WHAT THE TASK ASKS: Restate the whole of the material. Keep every word, and drop the pictures.

--- RECORDED DATA ---

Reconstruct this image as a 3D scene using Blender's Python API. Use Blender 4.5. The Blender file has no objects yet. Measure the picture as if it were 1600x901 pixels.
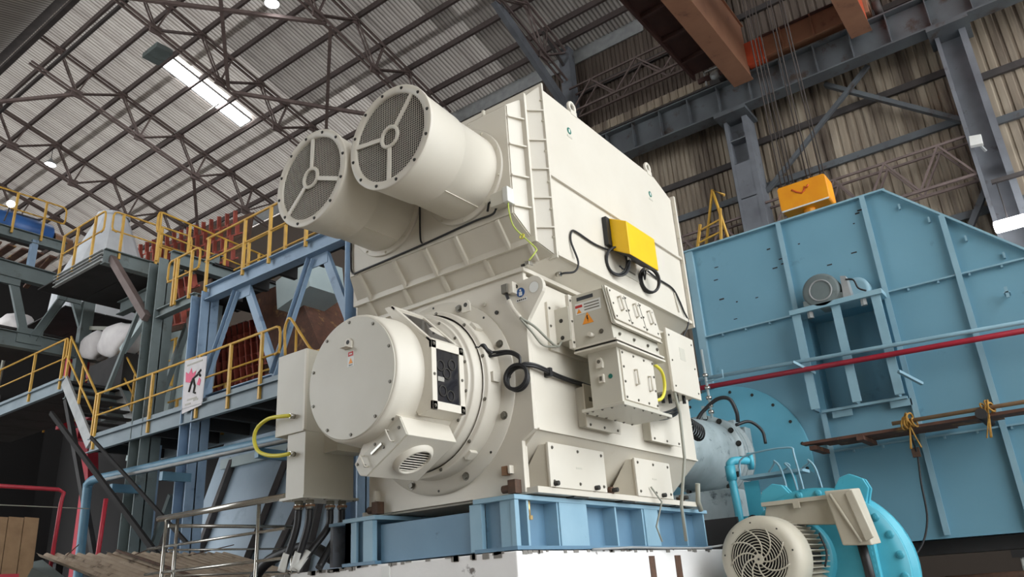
import bpy, math, random
from mathutils import Vector, Matrix
random.seed(7)
SC = bpy.context.scene
COL = SC.collection

# ------------------------------------------------------------------ camera
CAM_POS = (3.8226, -5.5535, 1.6)
YAW, PITCH, ROLL, FPX = -0.61924, 0.36828, -0.06863, 1210.4
def make_camera():
    f = Vector((math.sin(YAW)*math.cos(PITCH), math.cos(YAW)*math.cos(PITCH), math.sin(PITCH)))
    r0 = Vector((math.cos(YAW), -math.sin(YAW), 0)); u0 = r0.cross(f)
    r = r0*math.cos(ROLL) + u0*math.sin(ROLL); u = -r0*math.sin(ROLL) + u0*math.cos(ROLL)
    cd = bpy.data.cameras.new('camera'); cd.sensor_width = 36; cd.lens = FPX/1600*36; cd.clip_end = 400
    co = bpy.data.objects.new('camera', cd); COL.objects.link(co)
    m = Matrix.Identity(4)
    for i in range(3):
        m[i][0] = r[i]; m[i][1] = u[i]; m[i][2] = -f[i]; m[i][3] = CAM_POS[i]
    co.matrix_world = m; SC.camera = co
make_camera()

# ------------------------------------------------------------------ world: overcast daylight entering the open ends of the hall
W = bpy.data.worlds.new('overcast'); SC.world = W; W.use_nodes = True
bg = W.node_tree.nodes['Background']; bg.inputs[0].default_value = (0.93, 0.97, 1.0, 1); bg.inputs[1].default_value = 2.3
SC.view_settings.view_transform = 'Standard'; SC.view_settings.look = 'None'
SC.view_settings.exposure = 0.92; SC.view_settings.gamma = 1; SC.view_settings.use_curve_mapping = False

# ------------------------------------------------------------------ mesh helpers
V = Vector
def basis(d, up=None):
    d = V(d).normalized()
    up = V(up) if up is not None else (V((0,0,1)) if abs(d.z) < .95 else V((1,0,0)))
    a = up.cross(d)
    if a.length < 1e-6: a = V((1,0,0)).cross(d)
    a.normalize(); b = d.cross(a).normalized()
    return a, b, d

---

EXERCISE OUTPUT:
Reconstruct this image as a 3D scene using Blender's Python API. Use Blender 4.5. The Blender file has no objects yet. Measure the picture as if it were 1600x901 pixels.
import bpy, math, random
from mathutils import Vector, Matrix
random.seed(7)
SC = bpy.context.scene
COL = SC.collection

# ------------------------------------------------------------------ camera
CAM_POS = (3.8226, -5.5535, 1.6)
YAW, PITCH, ROLL, FPX = -0.61924, 0.36828, -0.06863, 1210.4
def make_camera():
    f = Vector((math.sin(YAW)*math.cos(PITCH), math.cos(YAW)*math.cos(PITCH), math.sin(PITCH)))
    r0 = Vector((math.cos(YAW), -math.sin(YAW), 0)); u0 = r0.cross(f)
    r = r0*math.cos(ROLL) + u0*math.sin(ROLL); u = -r0*math.sin(ROLL) + u0*math.cos(ROLL)
    cd = bpy.data.cameras.new('camera'); cd.sensor_width = 36; cd.lens = FPX/1600*36; cd.clip_end = 400
    co = bpy.data.objects.new('camera', cd); COL.objects.link(co)
    m = Matrix.Identity(4)
    for i in range(3):
        m[i][0] = r[i]; m[i][1] = u[i]; m[i][2] = -f[i]; m[i][3] = CAM_POS[i]
    co.matrix_world = m; SC.camera = co
make_camera()

# ------------------------------------------------------------------ world: overcast daylight entering the open ends of the hall
W = bpy.data.worlds.new('overcast'); SC.world = W; W.use_nodes = True
bg = W.node_tree.nodes['Background']; bg.inputs[0].default_value = (0.93, 0.97, 1.0, 1); bg.inputs[1].default_value = 2.3
SC.view_settings.view_transform = 'Standard'; SC.view_settings.look = 'None'
SC.view_settings.exposure = 0.92; SC.view_settings.gamma = 1; SC.view_settings.use_curve_mapping = False

# ------------------------------------------------------------------ mesh helpers
V = Vector
def basis(d, up=None):
    d = V(d).normalized()
    up = V(up) if up is not None else (V((0,0,1)) if abs(d.z) < .95 else V((1,0,0)))
    a = up.cross(d)
    if a.length < 1e-6: a = V((1,0,0)).cross(d)
    a.normalize(); b = d.cross(a).normalized()
    return a, b, d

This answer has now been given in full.